Narrow the data below down to the lines containing "from".
BEGIN
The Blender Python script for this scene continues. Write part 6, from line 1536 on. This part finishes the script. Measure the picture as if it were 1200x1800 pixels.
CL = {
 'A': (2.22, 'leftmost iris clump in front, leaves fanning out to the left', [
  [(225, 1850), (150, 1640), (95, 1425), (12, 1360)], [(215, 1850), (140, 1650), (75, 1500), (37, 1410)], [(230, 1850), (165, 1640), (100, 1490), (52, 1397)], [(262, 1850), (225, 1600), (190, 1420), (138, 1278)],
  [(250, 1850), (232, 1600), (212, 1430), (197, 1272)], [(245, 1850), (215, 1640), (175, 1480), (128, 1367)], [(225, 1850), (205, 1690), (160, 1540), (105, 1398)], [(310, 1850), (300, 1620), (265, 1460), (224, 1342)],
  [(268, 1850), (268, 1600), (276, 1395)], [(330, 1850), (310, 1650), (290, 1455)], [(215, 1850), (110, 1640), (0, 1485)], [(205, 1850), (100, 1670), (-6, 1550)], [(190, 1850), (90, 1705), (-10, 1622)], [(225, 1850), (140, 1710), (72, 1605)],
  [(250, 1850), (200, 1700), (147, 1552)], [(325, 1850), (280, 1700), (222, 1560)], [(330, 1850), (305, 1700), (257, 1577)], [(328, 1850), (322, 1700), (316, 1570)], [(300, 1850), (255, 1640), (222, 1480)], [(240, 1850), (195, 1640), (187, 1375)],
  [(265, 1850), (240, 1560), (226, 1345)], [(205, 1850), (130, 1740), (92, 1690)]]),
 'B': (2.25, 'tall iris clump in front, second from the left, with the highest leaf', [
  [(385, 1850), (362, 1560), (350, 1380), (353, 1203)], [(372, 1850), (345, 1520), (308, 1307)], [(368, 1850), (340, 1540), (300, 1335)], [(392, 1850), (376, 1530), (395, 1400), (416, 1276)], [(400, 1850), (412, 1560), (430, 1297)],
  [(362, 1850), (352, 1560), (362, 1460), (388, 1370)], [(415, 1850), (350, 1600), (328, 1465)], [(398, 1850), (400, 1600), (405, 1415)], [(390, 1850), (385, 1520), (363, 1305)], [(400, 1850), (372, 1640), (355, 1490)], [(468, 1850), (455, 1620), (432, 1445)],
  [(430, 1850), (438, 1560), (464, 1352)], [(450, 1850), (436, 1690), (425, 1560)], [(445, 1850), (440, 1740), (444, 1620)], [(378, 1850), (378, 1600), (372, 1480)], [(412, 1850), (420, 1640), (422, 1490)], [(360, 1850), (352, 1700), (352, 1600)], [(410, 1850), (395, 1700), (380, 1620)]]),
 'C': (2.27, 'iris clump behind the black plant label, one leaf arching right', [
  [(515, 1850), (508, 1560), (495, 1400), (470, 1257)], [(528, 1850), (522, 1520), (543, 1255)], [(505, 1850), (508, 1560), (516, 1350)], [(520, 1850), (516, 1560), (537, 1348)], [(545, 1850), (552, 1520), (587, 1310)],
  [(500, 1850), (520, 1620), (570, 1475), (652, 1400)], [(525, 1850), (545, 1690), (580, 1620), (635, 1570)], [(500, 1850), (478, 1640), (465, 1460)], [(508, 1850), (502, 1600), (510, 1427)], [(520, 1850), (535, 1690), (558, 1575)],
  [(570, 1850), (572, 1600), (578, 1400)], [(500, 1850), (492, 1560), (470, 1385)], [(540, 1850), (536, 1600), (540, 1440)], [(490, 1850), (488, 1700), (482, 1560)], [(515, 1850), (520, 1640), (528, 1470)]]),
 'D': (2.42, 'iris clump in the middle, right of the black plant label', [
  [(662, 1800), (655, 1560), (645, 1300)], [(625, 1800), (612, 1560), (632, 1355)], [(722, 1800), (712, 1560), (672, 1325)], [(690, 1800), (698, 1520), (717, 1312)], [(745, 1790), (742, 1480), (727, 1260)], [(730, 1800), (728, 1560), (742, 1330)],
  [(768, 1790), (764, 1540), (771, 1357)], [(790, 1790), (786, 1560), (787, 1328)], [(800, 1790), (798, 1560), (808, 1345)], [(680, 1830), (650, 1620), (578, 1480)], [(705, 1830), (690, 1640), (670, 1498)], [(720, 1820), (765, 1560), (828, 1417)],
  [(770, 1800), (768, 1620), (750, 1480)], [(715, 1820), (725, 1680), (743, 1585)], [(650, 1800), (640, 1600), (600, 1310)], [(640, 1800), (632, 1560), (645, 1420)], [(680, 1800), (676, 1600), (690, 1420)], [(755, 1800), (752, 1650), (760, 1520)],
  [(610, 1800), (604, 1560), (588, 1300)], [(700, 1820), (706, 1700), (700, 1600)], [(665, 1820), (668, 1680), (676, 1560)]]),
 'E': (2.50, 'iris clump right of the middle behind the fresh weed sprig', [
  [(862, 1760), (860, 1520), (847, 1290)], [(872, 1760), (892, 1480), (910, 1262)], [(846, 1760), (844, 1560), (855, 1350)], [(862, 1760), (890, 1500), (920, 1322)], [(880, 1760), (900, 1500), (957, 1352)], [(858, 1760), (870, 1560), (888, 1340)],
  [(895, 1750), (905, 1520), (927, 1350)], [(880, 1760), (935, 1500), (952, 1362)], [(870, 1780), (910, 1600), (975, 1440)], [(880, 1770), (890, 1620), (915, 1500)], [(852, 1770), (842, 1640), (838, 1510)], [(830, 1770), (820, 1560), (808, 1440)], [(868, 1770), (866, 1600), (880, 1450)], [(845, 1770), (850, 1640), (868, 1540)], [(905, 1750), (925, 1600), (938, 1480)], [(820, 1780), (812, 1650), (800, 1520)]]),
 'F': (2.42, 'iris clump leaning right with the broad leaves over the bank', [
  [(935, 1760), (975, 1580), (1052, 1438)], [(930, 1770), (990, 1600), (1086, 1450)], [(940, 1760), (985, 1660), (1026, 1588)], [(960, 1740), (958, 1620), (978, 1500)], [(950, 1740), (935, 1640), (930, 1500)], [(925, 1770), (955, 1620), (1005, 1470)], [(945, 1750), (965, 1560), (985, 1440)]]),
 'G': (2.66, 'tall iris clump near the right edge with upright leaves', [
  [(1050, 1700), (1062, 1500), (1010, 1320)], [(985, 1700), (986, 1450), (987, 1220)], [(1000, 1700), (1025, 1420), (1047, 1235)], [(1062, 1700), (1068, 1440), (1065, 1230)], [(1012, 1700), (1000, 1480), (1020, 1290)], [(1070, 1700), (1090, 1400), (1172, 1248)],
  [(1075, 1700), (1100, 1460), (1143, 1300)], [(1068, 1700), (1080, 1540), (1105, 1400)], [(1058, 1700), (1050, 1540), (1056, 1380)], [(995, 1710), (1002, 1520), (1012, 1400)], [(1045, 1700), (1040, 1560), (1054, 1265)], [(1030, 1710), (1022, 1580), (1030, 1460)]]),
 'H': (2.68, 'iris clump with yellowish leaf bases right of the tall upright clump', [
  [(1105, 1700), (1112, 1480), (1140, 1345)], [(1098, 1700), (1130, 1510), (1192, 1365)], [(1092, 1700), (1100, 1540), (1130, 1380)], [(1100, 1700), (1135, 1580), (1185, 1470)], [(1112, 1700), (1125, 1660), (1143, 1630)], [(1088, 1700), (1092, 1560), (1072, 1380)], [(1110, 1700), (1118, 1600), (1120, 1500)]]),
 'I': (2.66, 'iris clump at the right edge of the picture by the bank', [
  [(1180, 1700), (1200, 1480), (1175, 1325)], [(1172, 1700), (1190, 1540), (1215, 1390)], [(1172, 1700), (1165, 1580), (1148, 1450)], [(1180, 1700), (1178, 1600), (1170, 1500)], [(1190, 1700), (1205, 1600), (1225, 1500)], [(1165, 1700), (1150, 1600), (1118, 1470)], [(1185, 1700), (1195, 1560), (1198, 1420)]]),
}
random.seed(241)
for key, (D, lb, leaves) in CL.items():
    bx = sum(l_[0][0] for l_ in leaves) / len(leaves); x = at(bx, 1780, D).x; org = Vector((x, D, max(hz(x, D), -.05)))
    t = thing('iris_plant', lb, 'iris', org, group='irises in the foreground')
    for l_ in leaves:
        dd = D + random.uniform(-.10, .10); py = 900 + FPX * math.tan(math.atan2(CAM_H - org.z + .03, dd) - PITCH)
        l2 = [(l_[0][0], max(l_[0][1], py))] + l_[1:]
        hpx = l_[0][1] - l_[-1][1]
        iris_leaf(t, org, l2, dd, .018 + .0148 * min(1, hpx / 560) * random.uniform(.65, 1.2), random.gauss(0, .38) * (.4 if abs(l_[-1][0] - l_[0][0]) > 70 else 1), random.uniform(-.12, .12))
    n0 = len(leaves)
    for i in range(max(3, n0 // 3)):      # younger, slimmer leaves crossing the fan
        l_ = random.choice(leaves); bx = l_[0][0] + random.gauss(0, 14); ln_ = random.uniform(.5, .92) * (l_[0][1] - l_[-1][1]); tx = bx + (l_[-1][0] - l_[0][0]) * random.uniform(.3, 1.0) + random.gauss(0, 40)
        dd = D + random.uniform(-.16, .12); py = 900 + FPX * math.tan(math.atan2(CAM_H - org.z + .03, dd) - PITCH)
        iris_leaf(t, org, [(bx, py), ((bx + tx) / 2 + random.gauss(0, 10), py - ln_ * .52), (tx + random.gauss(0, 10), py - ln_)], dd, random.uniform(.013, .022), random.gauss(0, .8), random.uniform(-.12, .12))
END
[SOLUTION FOR THIS TASK]
The Blender Python script for this scene continues. Write part 6, from line 1536 on. This part finishes the script. Measure the picture as if it were 1200x1800 pixels.
 'B': (2.25, 'tall iris clump in front, second from the left, with the highest leaf', [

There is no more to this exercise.